◆ WHAT THE TASK ASKS:
Check each line of the records below for the word "that" and copy those where it appears.

(Data extracted from a collection)
▶
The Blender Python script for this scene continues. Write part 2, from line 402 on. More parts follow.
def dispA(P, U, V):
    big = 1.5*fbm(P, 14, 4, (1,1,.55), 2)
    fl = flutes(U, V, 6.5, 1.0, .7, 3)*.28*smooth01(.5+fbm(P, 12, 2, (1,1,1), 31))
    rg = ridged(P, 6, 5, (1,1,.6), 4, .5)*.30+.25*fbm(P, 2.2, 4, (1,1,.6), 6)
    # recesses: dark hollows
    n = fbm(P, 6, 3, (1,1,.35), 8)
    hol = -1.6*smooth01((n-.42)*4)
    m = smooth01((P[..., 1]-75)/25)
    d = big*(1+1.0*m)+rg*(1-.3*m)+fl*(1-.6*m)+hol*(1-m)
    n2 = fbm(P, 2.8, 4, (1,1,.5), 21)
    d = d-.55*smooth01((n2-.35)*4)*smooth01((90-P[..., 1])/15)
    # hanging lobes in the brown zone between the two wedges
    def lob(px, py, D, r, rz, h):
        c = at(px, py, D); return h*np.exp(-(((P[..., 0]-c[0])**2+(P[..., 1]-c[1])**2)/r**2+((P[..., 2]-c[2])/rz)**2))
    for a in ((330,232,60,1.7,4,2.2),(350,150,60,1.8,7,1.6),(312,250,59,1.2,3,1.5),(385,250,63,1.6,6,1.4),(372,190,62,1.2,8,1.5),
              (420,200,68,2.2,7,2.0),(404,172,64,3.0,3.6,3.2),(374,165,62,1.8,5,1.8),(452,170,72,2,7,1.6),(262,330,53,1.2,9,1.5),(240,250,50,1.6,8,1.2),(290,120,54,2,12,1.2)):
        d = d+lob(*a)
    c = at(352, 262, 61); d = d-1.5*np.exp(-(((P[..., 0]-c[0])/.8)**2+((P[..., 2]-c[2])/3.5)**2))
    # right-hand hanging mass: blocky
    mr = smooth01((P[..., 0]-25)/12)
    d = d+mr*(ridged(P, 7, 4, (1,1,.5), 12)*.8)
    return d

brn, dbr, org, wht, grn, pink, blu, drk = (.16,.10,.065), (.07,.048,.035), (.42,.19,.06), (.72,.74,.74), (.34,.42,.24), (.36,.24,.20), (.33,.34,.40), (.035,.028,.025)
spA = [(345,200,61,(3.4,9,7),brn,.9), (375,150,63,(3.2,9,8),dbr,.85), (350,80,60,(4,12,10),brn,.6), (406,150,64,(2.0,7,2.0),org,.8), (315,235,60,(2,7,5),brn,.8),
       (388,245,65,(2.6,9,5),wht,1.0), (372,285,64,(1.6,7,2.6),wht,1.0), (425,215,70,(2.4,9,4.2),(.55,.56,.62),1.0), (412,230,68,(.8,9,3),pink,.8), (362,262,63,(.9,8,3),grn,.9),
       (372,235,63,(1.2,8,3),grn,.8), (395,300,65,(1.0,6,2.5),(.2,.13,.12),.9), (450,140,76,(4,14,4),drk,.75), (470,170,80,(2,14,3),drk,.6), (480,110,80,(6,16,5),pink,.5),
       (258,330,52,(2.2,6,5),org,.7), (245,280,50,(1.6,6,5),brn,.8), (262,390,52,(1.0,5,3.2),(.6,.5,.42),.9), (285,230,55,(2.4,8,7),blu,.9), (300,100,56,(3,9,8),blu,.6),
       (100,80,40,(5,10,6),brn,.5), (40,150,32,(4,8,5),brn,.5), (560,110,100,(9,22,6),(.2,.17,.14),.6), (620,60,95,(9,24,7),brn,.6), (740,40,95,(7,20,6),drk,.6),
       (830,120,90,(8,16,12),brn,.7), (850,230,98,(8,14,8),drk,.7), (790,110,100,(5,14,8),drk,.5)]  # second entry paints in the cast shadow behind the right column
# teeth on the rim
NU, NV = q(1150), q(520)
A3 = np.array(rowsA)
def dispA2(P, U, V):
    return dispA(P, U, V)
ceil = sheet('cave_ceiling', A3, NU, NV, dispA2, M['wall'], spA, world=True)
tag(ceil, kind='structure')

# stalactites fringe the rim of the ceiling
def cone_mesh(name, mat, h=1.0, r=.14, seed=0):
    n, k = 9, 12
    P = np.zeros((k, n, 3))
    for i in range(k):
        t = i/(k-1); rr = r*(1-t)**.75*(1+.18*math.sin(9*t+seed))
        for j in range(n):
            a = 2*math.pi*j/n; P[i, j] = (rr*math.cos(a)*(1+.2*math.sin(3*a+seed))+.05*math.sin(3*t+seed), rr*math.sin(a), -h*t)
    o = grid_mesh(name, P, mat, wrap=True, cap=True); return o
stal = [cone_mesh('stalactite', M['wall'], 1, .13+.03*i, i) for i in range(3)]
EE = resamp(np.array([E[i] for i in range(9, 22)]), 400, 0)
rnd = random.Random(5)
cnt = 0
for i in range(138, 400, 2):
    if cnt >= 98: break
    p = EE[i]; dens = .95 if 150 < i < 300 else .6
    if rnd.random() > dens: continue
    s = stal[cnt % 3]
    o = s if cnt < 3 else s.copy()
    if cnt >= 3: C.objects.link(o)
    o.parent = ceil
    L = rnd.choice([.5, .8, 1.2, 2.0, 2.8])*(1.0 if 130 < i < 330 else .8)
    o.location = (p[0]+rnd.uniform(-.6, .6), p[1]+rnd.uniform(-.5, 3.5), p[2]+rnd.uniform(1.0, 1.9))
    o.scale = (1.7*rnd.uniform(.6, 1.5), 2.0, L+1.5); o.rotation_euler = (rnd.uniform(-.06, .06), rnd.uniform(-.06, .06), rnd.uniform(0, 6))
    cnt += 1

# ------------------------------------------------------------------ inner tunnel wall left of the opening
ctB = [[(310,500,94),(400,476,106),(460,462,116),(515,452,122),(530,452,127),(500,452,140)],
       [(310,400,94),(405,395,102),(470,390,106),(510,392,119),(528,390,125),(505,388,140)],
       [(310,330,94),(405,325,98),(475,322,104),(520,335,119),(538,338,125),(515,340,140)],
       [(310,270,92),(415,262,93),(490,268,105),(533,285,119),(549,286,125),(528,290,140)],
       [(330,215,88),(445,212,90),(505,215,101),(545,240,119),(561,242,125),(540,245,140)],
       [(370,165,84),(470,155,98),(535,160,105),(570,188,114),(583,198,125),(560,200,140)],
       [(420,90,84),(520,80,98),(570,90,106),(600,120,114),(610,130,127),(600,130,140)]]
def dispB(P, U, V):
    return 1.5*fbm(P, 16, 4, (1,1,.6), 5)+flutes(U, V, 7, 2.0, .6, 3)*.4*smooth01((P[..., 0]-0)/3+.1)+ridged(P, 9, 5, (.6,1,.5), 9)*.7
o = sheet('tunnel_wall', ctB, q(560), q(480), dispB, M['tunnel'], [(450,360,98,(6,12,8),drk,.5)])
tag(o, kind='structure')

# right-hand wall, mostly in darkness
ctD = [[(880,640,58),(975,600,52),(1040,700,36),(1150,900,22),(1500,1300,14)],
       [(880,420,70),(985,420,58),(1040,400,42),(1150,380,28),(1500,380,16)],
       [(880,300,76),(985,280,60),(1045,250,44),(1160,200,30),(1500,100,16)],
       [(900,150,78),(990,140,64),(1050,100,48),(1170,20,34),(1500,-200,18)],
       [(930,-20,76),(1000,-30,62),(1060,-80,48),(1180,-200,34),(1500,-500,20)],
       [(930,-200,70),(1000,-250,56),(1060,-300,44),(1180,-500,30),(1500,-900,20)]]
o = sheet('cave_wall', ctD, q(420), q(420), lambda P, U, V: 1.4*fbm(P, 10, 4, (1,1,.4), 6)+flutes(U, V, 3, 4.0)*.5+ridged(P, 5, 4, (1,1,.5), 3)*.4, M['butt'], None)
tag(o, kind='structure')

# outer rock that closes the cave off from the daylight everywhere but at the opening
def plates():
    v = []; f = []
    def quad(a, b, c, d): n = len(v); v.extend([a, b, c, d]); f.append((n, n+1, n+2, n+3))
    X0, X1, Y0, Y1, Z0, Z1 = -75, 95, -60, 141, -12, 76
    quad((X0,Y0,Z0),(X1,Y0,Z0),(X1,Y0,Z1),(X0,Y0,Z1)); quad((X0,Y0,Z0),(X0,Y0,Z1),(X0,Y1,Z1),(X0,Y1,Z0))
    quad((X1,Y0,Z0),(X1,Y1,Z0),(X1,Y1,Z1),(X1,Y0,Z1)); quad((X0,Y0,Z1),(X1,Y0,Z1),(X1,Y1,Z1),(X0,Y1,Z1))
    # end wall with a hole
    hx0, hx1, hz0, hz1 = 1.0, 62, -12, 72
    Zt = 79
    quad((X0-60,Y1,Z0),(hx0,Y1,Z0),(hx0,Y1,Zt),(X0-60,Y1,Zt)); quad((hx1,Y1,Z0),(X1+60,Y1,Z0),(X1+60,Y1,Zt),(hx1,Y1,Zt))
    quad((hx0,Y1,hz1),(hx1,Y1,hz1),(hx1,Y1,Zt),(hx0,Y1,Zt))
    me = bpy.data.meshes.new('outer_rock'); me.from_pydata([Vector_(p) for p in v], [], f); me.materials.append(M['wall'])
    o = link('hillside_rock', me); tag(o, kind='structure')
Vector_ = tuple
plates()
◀
▶
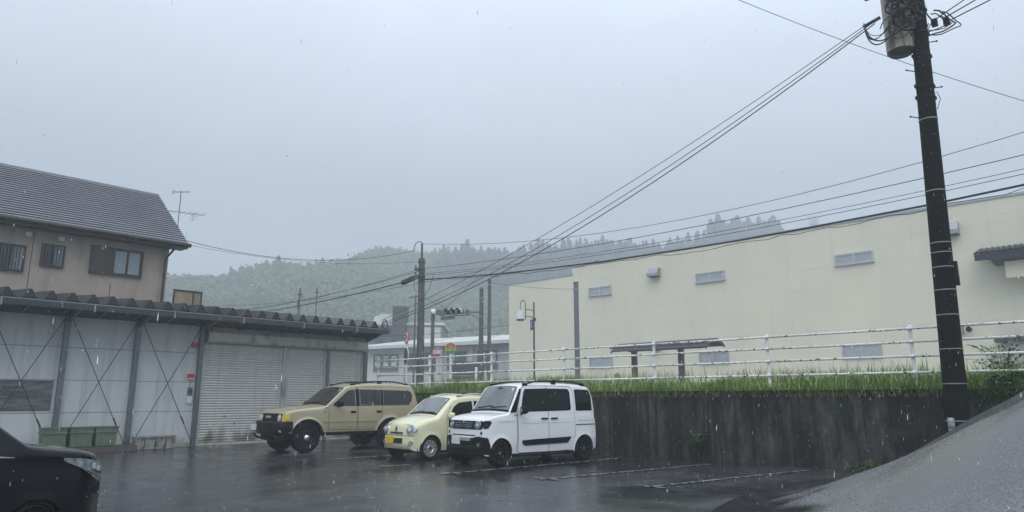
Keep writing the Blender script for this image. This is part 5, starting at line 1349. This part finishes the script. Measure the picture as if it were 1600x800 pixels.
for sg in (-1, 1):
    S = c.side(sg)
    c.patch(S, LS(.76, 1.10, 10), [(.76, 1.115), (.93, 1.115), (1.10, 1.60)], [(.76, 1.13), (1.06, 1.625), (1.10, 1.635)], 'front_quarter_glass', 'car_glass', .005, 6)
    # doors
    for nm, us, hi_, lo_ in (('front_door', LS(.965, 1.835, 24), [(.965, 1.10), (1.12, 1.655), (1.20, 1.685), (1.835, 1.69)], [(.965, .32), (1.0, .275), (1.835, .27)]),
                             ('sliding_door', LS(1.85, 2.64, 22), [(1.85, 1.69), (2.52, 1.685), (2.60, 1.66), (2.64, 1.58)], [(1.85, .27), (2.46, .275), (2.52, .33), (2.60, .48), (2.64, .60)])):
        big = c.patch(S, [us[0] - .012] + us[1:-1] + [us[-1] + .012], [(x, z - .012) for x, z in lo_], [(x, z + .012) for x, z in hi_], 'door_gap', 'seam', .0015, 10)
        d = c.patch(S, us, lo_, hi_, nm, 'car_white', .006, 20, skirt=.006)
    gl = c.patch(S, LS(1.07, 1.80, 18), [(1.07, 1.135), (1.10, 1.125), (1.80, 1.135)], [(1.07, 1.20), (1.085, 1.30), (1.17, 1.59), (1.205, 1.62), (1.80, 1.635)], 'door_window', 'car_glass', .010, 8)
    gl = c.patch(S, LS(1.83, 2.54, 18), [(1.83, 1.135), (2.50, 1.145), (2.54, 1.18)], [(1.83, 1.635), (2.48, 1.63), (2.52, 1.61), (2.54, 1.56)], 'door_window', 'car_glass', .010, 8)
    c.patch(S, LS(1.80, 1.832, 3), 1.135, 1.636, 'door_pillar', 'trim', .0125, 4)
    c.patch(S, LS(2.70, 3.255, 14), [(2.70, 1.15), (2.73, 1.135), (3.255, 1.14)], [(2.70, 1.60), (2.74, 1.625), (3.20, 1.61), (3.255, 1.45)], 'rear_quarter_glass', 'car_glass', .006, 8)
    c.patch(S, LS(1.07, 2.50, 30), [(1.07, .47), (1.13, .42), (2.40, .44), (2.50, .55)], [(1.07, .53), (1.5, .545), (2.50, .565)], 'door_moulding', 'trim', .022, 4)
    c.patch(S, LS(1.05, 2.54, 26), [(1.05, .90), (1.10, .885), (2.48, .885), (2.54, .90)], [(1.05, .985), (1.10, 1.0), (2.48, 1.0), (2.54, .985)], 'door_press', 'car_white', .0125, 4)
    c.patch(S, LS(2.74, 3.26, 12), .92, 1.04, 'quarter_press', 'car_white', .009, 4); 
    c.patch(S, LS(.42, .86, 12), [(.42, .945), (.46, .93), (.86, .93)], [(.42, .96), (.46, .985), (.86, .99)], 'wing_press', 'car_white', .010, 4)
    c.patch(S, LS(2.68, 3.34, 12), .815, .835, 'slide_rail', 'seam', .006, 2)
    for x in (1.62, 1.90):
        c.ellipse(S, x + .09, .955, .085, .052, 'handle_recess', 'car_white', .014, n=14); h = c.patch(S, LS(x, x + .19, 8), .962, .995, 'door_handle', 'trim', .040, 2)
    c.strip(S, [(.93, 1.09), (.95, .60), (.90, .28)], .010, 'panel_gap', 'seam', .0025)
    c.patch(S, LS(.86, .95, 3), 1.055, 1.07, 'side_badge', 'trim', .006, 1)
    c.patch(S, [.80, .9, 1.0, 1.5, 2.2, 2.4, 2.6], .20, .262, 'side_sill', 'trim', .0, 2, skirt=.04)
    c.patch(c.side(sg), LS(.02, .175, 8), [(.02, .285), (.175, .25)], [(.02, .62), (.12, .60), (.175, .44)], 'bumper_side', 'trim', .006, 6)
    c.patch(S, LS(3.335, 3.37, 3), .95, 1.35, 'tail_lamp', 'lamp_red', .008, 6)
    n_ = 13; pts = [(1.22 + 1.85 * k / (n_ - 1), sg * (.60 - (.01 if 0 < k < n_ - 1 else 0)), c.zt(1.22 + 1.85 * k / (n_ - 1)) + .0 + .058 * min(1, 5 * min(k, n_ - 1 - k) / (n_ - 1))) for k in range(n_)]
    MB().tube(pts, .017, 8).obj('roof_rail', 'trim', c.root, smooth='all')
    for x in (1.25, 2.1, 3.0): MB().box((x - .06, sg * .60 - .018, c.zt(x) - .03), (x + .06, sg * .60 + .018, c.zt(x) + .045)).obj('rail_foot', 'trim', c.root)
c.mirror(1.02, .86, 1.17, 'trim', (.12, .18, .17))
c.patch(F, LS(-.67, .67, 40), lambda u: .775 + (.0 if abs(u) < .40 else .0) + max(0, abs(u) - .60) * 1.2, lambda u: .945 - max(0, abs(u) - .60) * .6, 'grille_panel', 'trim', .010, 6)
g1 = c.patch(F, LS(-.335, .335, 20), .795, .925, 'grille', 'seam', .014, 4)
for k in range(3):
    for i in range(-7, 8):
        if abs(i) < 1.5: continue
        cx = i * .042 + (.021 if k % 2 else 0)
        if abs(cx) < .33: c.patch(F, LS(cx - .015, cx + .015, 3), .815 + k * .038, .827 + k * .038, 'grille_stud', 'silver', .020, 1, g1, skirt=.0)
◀
▶
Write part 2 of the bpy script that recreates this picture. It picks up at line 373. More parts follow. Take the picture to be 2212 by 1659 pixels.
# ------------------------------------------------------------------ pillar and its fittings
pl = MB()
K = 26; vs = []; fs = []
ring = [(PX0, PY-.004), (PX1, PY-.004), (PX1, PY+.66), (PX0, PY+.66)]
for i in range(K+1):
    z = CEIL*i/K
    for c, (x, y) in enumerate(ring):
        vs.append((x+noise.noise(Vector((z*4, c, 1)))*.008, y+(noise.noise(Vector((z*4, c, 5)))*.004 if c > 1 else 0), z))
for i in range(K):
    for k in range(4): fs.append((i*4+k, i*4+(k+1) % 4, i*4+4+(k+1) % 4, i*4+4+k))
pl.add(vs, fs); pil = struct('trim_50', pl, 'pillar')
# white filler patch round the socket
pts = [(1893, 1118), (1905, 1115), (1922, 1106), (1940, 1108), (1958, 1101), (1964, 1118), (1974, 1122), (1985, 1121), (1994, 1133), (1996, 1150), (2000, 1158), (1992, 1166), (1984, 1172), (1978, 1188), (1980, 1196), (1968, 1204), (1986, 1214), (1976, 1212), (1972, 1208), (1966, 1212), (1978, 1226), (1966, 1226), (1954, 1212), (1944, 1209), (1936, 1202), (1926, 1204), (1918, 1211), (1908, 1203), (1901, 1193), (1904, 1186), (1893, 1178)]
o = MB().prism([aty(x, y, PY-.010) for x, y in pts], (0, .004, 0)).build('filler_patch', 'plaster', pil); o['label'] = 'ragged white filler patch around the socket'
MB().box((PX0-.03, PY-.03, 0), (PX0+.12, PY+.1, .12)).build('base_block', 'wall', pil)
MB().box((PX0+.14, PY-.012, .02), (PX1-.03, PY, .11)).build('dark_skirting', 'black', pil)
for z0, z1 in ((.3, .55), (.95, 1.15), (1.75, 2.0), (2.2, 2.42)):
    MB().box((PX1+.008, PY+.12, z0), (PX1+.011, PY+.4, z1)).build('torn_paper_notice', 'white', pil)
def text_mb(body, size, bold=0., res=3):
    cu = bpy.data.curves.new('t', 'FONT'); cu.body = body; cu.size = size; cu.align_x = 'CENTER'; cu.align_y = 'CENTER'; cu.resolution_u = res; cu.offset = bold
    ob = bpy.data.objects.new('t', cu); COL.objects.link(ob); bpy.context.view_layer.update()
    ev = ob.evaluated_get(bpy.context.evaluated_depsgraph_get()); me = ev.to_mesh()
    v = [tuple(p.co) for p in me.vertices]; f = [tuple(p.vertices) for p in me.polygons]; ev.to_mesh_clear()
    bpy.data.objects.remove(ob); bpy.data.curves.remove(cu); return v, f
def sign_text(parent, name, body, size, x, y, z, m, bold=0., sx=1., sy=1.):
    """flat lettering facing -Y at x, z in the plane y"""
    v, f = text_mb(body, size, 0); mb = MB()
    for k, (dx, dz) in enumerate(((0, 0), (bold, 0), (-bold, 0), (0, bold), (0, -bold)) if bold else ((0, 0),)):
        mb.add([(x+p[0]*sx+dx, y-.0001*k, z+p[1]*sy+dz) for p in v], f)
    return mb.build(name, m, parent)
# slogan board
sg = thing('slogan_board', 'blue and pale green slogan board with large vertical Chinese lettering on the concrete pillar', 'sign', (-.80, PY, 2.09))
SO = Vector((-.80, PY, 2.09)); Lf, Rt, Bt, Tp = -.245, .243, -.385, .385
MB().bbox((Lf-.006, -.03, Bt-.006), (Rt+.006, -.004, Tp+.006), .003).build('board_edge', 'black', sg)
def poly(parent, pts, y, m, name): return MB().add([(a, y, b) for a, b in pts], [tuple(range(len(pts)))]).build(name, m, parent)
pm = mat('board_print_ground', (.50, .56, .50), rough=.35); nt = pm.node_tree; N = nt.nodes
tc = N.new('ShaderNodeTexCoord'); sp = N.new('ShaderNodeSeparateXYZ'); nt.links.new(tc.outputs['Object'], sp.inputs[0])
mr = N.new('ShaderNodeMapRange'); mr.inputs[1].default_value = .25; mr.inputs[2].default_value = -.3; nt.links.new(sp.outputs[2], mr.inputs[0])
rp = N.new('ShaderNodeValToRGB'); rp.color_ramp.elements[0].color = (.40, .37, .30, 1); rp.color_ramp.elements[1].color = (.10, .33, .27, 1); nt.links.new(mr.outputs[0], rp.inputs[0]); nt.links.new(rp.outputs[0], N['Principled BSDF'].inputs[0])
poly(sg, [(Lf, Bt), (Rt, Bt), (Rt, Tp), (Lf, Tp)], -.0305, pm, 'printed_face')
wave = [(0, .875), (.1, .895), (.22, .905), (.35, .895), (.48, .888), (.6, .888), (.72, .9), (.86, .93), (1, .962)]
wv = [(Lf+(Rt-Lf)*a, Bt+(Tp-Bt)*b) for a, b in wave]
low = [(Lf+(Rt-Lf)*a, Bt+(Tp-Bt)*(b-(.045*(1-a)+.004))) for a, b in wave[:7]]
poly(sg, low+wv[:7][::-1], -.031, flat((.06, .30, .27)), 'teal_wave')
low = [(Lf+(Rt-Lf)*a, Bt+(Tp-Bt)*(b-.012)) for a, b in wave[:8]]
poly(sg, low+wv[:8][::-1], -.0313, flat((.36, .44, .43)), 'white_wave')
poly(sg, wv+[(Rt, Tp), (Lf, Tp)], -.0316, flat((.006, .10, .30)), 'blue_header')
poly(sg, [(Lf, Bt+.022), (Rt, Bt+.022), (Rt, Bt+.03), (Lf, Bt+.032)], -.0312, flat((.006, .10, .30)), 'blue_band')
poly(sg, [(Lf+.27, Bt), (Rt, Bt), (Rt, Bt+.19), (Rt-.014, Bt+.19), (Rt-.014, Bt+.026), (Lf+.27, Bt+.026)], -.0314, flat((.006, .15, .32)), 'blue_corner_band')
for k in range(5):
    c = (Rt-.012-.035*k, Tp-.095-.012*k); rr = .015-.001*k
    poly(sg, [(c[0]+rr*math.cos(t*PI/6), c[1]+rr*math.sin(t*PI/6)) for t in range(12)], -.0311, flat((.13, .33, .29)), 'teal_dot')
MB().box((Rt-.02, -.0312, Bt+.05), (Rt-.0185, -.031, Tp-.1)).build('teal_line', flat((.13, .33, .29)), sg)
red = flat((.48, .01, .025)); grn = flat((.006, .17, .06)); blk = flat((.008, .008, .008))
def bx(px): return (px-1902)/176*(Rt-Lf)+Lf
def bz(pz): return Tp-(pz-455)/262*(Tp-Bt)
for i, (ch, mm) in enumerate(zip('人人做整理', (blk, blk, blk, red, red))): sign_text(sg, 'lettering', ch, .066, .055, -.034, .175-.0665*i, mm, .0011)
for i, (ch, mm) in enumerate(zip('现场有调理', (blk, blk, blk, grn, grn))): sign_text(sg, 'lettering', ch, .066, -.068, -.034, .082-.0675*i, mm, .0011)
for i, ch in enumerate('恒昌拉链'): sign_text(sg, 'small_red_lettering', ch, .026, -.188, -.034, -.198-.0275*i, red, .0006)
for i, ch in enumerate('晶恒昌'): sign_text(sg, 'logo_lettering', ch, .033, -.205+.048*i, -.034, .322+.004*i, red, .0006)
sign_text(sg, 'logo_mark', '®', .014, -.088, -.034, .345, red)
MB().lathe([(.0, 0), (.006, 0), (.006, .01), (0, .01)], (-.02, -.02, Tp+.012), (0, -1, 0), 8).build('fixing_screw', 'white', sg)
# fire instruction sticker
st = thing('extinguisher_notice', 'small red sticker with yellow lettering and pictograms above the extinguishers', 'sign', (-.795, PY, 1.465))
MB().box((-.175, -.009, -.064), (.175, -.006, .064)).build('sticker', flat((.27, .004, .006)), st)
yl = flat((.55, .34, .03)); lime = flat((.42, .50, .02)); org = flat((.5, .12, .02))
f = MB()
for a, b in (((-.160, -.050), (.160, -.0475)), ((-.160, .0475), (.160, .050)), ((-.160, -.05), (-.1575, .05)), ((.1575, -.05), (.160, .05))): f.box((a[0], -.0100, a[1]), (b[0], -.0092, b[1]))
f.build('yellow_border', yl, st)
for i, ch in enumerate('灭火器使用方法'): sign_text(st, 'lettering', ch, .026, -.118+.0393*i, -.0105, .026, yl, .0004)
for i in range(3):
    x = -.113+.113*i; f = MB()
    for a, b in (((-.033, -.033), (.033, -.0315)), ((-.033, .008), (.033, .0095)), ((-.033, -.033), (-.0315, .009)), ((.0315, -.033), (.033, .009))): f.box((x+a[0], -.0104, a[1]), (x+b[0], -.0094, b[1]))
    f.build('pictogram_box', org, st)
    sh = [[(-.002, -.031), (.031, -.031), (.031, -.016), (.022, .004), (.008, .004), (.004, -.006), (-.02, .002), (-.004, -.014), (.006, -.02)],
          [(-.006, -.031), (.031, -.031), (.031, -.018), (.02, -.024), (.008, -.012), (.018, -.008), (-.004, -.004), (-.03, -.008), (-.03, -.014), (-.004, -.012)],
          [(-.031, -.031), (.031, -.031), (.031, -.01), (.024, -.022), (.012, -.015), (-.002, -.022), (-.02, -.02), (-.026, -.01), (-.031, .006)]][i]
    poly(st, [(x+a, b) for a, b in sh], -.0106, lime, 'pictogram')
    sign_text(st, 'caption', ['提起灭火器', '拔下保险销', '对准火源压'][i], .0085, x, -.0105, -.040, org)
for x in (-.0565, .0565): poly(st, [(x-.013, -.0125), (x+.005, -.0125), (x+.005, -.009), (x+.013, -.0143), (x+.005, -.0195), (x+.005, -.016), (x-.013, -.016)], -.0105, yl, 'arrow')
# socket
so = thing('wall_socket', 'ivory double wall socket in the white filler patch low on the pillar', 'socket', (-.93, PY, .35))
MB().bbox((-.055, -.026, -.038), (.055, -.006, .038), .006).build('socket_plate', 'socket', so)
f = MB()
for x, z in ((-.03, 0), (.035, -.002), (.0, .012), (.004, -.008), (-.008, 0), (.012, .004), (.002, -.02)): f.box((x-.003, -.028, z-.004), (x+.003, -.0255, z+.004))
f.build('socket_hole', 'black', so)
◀
◆ FULL ANSWER:
# outer rock that closes the cave off from the daylight everywhere but at the opening
Write part 2 of the bpy script that recreates this picture. It picks up at line 373. More parts follow. Take the picture to be 2212 by 1659 pixels.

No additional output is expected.